I had indicated that we must move on to resumption of the Second Stage of the Finance Bill. I must be obeyed in these matters. I allow Members a certain amount of latitude on matters appertaining to business at this time. I will hear the two Deputies offering but let them not take it as a precedent that the Chair can be imposed upon any time Members feel like it.

A Cheann Comhairle, I do not interrupt you too often. I thank you for your leniency.

I hope it was worth waiting for.

Is the Minister of State, Deputy Doyle, worth waiting for?

I sincerely hope so and I will be seeking the support of the Minister of State who also represents Wexford. The people of Wexford will be delighted if they can obtain her support.

Will the Taoiseach say whether the Government proposes to introduce legislation or amend existing legislation to allow unlimited numbers of live animals to be exported since there are some 3,000 sheep at Rosslare destined for a ready market in France but, because of an agreement on limitations reached between the Minister for Agriculture, Food and Forestry and ferry companies, they cannot be exported?

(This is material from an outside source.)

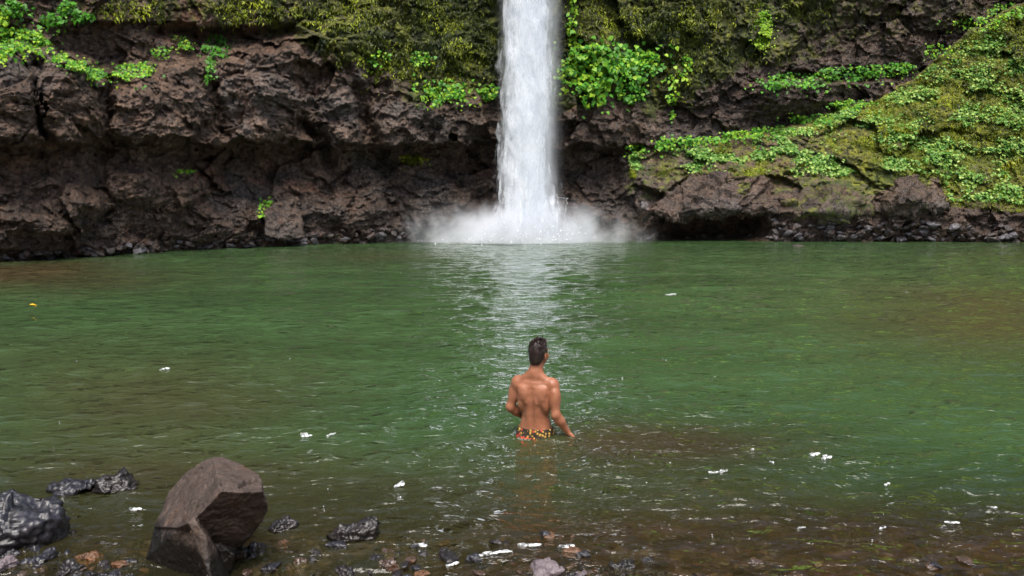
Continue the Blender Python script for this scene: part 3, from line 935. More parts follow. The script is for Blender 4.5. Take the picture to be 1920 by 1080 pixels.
# small stones of the shallows: a few shapes, copied
stones = [random_rock(100 + i, (0.12, 0.10, 0.055), amp=0.6, npts=22) for i in range(6)]
r = np.random.default_rng(120)
mats = ['brown_wet', 'wet_black', 'rust', 'wet_black', 'slate', 'brown_wet']
for me, mk in zip(stones, mats):
    me.materials.append(M[mk])
for i in range(140):
    px_ = r.uniform(10, 1260) if i < 115 else r.uniform(1260, 1900)
    py_ = 1084 - 84 * r.uniform(0, 1) ** 1.5 if px_ < 1100 else r.uniform(1045, 1084)
    if 270 < px_ < 430:
        continue
    Y_ = float(water_Y(py_))
    p = at(px_, py_, Y_)
    k = r.integers(6)
    o = link('stone', stones[k], None, loc=(p[0], p[1], r.uniform(-0.03, 0.012) - (0.014 if px_ > 1100 else 0)))
    s0 = r.uniform(0.35, 1.25)
    o.scale = (s0 * r.uniform(.8, 1.3), s0 * r.uniform(.8, 1.2), s0 * r.uniform(.7, 1.1))
    o.rotation_euler = (r.uniform(-.2, .2), r.uniform(-.2, .2), r.uniform(0, 6.28))
    tag(o, 'small wet stone among many half sunk in the near shallows', 'stone', 'small stones in the near shallows')

# boulders of the right bank and the pale slab on the left
place_rock('boulder', 'rounded brown boulder bulging from the foot of the mossy slope', 'boulder', 1712, 378, 43.2, (3.9, 3.0, 3.1), 51, 'cliff', 0.4, npts=26, amp=1.9, voxel=0.06, attrs={'moss': 0.33, 'wet': 0.6, 'slope': 0.6})
place_rock('boulder', 'brown block with yellow moss between the slab and the rounded boulder', 'boulder', 1555, 390, 43.6, (5.6, 3.0, 2.7), 52, 'cliff', 0.1, npts=24, amp=1.7, voxel=0.07, attrs={'moss': 0.46, 'wet': 0.6, 'slope': 0.8})
place_rock('boulder', 'small pale block at the left end of the overhanging slab', 'boulder', 1207, 396, 43.2, (1.0, 1.0, 1.3), 53, 'shore_dark', 0.2)
sl = [at(x_, y_, Y_) for x_, y_, Y_ in ((1222, 392, 43.2), (1236, 372, 43.4), (1290, 338, 43.9), (1350, 322, 44.4), (1430, 336, 44.4), (1462, 372, 44.0), (1440, 398, 43.4), (1390, 388, 42.9), (1310, 390, 42.7), (1240, 408, 42.9),
                                        (1300, 360, 46.5), (1440, 360, 46.5), (1340, 396, 45.5), (1230, 400, 45), (1440, 400, 45))]
v, nv, f = hull_mesh([sl], 0.06)
c0 = v.mean(0)
v = rough_up(v, nv, 3.5, 54, 1.8)
o = link('rock_slab', mesh_np('rock_slab', v - c0, f, {'moss': np.full(len(v), 0.18), 'wet': np.full(len(v), 0.7)}), M['cliff'], loc=c0)
tag(o, 'long grey-brown slab overhanging a dark hollow at the right waterline', 'rock')
sl = [at(x_, y_, Y_) for x_, y_, Y_ in ((498, 392, 37.6), (512, 378, 38.0), (548, 374, 38.4), (566, 400, 38.4), (574, 446, 38.0), (520, 450, 37.4), (494, 440, 37.2), (530, 400, 40), (560, 440, 40), (505, 440, 40))]
v, nv, f = hull_mesh([sl], 0.06)
c0 = v.mean(0)
o = link('rock_slab', mesh_np('rock_slab', rough_up(v, nv, 1.8, 55, 1.3) - c0, f, {'moss': np.zeros(len(v)), 'wet': np.full(len(v), 0.75)}), M['cliff'], loc=c0)
tag(o, 'pale grey upright slab at the foot of the left cliff', 'rock')

# shore rocks: copies of ten shapes
shapes = []
for i in range(10):
    me = random_rock(200 + i, (1.0, 0.85, 0.7), voxel=0.045, npts=15)
    me.materials.append(M['shore_grey' if i in (2, 6, 8) else 'shore_dark'])
    shapes.append(me)
r = np.random.default_rng(210)


def shore_line(px):
    return np.interp(px, [0, 120, 230, 380, 520, 640, 760, 1200, 1300, 1450, 1700, 1920], [488, 484, 474, 464, 460, 456, 452, 448, 446, 446, 448, 453])


def shore_rocks(n, x0, x1, up, smin, smax, label, group):
    for i in range(n):
        px_ = r.uniform(x0, x1)
        k = r.uniform(0, 1) ** 1.6
        py_ = float(shore_line(px_)) - up * k
        Y_ = min(float(water_Y(float(shore_line(px_)))) + 1.2 * k, float(cliff_Y(np.array([px_]), np.array([py_]))[0])) - 0.1
        p = at(px_, py_, Y_)
        s0 = r.uniform(smin, smax) * Y_ / 42 * (1.35 if r.uniform() > 0.85 else 1)
        o = link('shore_rock', shapes[r.integers(10)], None, loc=(p[0], p[1], max(p[2], 0.02)))
        o.scale = (s0 * r.uniform(.8, 1.5), s0, s0 * r.uniform(.6, 1.0))
        o.rotation_euler = (r.uniform(-.5, .5), r.uniform(-.5, .5), r.uniform(0, 6.28))
        tag(o, label, 'rock', group)


shore_rocks(75, 5, 480, 14, 0.22, 0.6, 'small dark rock in the row at the waterline under the far left cliff', 'rocks under the far left cliff')
shore_rocks(60, 480, 790, 26, 0.2, 0.6, 'small dark wet rock heaped left of the waterfall mist', 'rocks left of the waterfall mist')
shore_rocks(14, 1190, 1450, 6, 0.2, 0.45, 'small rock at the waterline in front of the dark hollow', 'rocks before the dark hollow')
shore_rocks(120, 1440, 1925, 34, 0.25, 0.7, 'small dark rock heaped at the waterline under the right bank', 'rocks under the right bank')
place_rock('rock', 'lone dark rock awash in the far water off the right bank', 'rock', 1500, 461, float(water_Y(461.5)), (1.0, 0.5, 0.3), 58, 'shore_dark')

# ------------------------------------------------------------------ waterfall
WF_Y = 41.6
wf_c = at(987, 455, WF_Y)
WF = bpy.data.objects.new('waterfall', None)
WF.location = (wf_c[0], WF_Y, 0)
COL.objects.link(WF)
tag(WF, 'tall white waterfall plunging straight into the green pool', 'waterfall')


def mat_fall(name, lo, hi):
    t = NT(name)
    a_ = t.noise(t.coord((1, 1, 0.3)), 1.05, 8, 0.62, 1.2)
    b_ = t.noise(t.coord((1, 1, 0.4)), 4.0, 6, 0.6, 0.5)
    alpha = t.maprange(t.math('ADD', t.math('MULTIPLY', a_, 0.7), t.math('MULTIPLY', b_, 0.3)), lo, hi)
    col = t.ramp(b_, [(0.3, (0.84, 0.88, 0.92)), (0.6, (0.95, 0.96, 0.97))])
    d = t.n('ShaderNodeBsdfDiffuse', {'Color': col}).outputs[0]
    tr = t.n('ShaderNodeBsdfTranslucent', {'Color': col}).outputs[0]
    m = t.n('ShaderNodeMixShader', {0: 0.45, 1: d, 2: tr}).outputs[0]
    cl = t.n('ShaderNodeBsdfTransparent').outputs[0]
    return t.done(t.n('ShaderNodeMixShader', {0: alpha, 1: cl, 2: m}).outputs[0])


def mat_fall_core():
    t = NT('falling_water_core')
    b_ = t.noise(t.coord((1, 1, 0.35)), 2.2, 7, 0.62, 0.8)
    col = t.ramp(b_, [(0.3, (0.80, 0.85, 0.90)), (0.6, (0.96, 0.97, 0.98))])
    d = t.n('ShaderNodeBsdfDiffuse', {'Color': col, 'Normal': t.bump(b_, 0.5, 0.15)}).outputs[0]
    tr = t.n('ShaderNodeBsdfTranslucent', {'Color': col}).outputs[0]
    return t.done(t.n('ShaderNodeMixShader', {0: 0.3, 1: d, 2: tr}).outputs[0])


def fall_radius(z):
    return np.interp(z, [0, 1.5, 3, 6, 12, 33], [1.45, 1.28, 1.22, 1.2, 1.1, 0.95])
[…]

Deputy Hugh Byrne is clearly raising another matter by a circuitous route.

While we are delighted that the Minister for Agriculture is endeavouring to reopen markets there is more than a prospect of a further disruption of our exports. Is it proposed to introduce legislation on the matter?

The Deputy must raise that in another way.

Will the Taoiseach indicate when the legislation on wandering horses will be introduced in the House?

I hope that legislation will be ready late next month.